Leet code is useless in the real world, everybody knows it. But one would find that people that are able to sit down and learn something useless and stupid only because their boss asked it makes for better employees.

The modern corporate world does not like free thinkers, if not within easily controllable parameters.

The solution for the ones that have better to do that to memorize dumb quizzes for weeks, only to get paid to write basic React components all day, is to go work for yourself, become a consultant, or move to another career.



I half agree. I know people who have a natural curiosity of algos & DS - most predictably, people who did algo/ds competitions/competitive programming.
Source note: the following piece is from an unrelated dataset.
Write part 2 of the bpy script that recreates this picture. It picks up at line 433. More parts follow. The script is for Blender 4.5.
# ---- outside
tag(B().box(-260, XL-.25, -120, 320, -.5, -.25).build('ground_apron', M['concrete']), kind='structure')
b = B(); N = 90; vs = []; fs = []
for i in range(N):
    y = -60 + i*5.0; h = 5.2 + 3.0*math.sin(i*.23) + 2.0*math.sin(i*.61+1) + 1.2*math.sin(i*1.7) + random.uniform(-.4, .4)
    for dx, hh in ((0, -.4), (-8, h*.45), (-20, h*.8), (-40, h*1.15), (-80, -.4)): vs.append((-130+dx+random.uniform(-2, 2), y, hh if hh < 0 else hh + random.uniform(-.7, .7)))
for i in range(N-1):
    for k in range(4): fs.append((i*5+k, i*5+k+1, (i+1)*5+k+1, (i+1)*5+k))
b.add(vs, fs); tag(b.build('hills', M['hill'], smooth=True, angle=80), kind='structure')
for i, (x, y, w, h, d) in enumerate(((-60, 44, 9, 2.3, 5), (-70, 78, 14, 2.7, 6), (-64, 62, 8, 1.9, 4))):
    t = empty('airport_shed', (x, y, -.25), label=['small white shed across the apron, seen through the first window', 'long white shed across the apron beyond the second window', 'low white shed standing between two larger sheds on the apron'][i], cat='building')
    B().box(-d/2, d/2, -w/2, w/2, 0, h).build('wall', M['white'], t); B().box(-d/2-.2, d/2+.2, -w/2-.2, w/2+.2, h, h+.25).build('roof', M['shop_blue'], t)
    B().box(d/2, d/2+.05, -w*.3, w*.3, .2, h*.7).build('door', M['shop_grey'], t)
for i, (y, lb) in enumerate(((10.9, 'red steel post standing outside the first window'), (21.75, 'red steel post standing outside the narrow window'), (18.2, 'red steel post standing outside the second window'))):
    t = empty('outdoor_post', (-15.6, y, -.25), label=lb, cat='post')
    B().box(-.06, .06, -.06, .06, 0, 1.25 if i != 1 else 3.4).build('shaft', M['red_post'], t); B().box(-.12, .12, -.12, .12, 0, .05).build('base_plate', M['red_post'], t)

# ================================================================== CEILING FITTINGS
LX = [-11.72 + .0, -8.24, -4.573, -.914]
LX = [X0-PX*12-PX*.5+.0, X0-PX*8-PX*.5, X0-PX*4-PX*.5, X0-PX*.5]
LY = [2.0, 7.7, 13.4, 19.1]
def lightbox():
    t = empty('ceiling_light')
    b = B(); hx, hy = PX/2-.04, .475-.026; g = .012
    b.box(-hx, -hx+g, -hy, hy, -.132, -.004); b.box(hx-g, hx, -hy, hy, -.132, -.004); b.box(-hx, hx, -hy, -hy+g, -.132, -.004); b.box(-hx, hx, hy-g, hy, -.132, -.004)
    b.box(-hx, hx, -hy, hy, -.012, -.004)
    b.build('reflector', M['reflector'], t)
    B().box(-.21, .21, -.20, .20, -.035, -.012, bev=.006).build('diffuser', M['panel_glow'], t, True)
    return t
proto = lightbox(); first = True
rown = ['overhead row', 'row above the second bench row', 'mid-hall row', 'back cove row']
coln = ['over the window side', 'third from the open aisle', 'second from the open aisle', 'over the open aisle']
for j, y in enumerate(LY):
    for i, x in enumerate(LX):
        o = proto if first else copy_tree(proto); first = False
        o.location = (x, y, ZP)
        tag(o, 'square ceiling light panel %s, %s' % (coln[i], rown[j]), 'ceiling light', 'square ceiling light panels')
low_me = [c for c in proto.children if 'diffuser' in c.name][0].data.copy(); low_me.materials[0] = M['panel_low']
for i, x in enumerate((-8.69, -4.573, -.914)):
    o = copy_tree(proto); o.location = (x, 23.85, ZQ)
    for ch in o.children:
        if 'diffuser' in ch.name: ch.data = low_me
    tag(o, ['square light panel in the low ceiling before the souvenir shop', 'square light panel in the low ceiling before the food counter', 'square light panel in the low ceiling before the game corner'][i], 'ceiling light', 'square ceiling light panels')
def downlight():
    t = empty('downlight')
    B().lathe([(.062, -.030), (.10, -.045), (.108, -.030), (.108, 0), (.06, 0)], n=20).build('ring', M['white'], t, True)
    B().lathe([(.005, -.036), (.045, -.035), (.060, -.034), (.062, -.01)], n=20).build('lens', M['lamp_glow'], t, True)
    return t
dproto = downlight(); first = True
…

To them, leetcode is easy shit, and just naturally so. E.g. I had a group of friends who would ace Advent of Code every year while I muddled through (and always get stuck on day 7 or 10).

So I think leetcode interviews get both those groups - the ones you mentioned, who work hard and study (and thus demonstrate good qualities of being employees), _or_ those who are so good at this stuff that leetcode won't even make them sweat.


I don't think that's controversial at all - maybe only in the sense that people generally don't like hearing it, but I'm sure that anyone who has ever worked in a corporate environment knows this.


Well the vast majority of casual HN readers aren't actual bonafide geniuses nor are they super hard working. So of course they don't want to consider it and so these posts keep getting voted up.